*WORK TO BE COMPLETED:* Set down the material exactly as given, please, from its first line through the line that includes "wall at y=0".

-=-=-=-=-

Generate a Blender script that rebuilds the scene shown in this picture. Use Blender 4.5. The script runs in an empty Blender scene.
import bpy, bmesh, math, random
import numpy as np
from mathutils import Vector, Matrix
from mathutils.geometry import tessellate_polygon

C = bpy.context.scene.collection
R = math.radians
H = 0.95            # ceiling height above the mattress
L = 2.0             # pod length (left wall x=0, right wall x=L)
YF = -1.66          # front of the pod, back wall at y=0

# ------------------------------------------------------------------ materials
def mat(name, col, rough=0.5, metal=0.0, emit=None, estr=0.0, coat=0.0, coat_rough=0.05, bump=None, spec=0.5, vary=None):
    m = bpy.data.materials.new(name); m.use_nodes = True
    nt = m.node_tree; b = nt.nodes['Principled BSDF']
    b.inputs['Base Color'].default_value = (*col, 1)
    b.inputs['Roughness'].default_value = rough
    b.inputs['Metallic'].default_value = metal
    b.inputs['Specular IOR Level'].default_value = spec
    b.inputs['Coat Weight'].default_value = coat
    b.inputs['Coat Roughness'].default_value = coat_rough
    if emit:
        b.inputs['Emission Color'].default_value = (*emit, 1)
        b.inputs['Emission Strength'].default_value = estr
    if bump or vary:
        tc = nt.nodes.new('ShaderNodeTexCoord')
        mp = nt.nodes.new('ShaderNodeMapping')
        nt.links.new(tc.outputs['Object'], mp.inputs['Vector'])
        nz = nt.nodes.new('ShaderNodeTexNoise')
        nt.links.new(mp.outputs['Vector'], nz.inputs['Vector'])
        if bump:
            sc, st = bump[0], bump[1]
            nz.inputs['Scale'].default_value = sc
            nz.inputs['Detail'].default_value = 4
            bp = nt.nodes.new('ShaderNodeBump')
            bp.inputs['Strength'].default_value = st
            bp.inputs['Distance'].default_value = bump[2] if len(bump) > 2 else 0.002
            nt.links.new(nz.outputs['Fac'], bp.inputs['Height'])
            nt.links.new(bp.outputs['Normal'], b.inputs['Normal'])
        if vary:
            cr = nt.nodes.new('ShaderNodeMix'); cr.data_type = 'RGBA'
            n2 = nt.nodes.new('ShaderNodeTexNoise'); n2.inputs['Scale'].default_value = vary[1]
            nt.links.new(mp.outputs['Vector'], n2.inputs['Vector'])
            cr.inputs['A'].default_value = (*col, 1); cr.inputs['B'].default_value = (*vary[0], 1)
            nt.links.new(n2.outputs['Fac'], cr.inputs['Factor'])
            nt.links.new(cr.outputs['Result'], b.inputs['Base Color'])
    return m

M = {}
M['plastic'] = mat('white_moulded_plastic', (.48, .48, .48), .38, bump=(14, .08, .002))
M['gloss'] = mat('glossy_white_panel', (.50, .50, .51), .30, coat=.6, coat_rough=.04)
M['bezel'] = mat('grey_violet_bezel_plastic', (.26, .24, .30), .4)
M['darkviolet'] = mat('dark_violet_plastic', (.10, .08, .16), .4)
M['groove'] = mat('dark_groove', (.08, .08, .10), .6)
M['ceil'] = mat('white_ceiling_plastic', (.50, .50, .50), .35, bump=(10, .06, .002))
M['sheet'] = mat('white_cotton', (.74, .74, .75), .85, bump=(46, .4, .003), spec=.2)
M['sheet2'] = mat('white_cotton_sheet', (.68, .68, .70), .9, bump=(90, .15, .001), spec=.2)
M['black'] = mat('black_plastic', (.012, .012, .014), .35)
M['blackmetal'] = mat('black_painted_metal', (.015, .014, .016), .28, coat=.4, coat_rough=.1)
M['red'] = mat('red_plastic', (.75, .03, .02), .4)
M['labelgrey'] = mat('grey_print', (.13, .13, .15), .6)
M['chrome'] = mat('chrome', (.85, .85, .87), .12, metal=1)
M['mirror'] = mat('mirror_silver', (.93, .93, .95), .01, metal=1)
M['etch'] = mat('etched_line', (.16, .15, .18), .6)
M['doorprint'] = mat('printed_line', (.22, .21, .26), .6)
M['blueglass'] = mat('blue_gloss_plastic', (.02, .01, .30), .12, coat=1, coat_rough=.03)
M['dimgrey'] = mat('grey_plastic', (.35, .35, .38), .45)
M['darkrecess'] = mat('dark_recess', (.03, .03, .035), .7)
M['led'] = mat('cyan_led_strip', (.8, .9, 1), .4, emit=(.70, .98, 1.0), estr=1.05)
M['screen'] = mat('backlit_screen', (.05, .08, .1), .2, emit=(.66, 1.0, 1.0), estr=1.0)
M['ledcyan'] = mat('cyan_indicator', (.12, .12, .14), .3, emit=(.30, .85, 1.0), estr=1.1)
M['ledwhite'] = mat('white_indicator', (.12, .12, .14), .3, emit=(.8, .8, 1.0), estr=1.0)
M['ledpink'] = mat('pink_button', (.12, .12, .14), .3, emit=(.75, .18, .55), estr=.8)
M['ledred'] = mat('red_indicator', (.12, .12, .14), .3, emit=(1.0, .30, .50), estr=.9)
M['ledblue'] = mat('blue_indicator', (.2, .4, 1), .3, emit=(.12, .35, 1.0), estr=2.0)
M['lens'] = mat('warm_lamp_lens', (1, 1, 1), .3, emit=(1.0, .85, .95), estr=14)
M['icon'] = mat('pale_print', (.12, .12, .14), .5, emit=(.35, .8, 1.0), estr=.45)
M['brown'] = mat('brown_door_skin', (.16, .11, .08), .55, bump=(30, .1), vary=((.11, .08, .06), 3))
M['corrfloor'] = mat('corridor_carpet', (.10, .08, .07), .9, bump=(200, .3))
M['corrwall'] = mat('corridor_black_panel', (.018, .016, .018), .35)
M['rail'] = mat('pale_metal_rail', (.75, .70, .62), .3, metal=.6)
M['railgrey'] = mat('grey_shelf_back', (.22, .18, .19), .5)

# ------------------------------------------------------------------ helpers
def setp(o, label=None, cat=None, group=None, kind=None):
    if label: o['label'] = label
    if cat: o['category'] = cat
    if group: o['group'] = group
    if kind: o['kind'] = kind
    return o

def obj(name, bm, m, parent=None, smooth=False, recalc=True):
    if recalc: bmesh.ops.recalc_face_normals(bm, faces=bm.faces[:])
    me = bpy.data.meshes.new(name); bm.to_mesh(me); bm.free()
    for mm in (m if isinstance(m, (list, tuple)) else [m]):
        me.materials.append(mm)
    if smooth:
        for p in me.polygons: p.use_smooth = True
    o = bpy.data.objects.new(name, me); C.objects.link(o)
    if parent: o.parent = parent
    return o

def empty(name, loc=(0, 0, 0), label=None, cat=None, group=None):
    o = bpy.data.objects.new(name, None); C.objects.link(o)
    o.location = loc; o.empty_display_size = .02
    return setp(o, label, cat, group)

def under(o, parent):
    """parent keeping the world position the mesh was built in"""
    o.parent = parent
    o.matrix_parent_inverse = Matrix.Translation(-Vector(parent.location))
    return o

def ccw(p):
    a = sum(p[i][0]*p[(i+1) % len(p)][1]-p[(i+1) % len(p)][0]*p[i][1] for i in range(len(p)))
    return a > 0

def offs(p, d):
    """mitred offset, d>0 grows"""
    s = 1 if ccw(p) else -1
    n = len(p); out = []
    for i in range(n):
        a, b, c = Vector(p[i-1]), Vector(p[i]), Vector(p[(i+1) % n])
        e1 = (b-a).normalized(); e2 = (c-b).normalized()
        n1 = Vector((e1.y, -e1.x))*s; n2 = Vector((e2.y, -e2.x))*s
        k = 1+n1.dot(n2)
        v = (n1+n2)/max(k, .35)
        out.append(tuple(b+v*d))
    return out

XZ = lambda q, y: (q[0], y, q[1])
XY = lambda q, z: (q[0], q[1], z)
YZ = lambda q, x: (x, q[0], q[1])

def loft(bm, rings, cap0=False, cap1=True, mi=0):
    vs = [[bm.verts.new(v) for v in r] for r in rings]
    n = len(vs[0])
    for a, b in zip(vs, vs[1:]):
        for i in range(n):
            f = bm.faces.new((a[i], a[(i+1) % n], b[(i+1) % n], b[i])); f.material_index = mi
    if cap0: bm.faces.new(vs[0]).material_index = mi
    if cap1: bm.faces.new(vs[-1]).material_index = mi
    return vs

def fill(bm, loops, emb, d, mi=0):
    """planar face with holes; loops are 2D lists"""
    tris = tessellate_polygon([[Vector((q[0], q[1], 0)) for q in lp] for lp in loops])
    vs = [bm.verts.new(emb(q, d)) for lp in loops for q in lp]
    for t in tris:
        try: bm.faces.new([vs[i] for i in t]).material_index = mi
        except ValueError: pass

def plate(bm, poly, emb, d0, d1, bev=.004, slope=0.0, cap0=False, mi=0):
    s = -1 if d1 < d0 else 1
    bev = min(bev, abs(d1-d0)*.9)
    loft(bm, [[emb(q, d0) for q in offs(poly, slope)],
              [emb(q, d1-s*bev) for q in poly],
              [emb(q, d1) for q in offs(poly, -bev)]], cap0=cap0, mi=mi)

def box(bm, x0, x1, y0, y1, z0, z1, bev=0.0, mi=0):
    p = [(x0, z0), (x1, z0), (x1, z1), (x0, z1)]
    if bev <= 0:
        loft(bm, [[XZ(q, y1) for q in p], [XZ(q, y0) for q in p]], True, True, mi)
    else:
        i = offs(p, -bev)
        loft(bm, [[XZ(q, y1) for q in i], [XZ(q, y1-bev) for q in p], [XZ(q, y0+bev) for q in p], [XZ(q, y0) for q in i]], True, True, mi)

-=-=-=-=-

*COMPLETE RESPONSE:*
Generate a Blender script that rebuilds the scene shown in this picture. Use Blender 4.5. The script runs in an empty Blender scene.
import bpy, bmesh, math, random
import numpy as np
from mathutils import Vector, Matrix
from mathutils.geometry import tessellate_polygon

C = bpy.context.scene.collection
R = math.radians
H = 0.95            # ceiling height above the mattress
L = 2.0             # pod length (left wall x=0, right wall x=L)
YF = -1.66          # front of the pod, back wall at y=0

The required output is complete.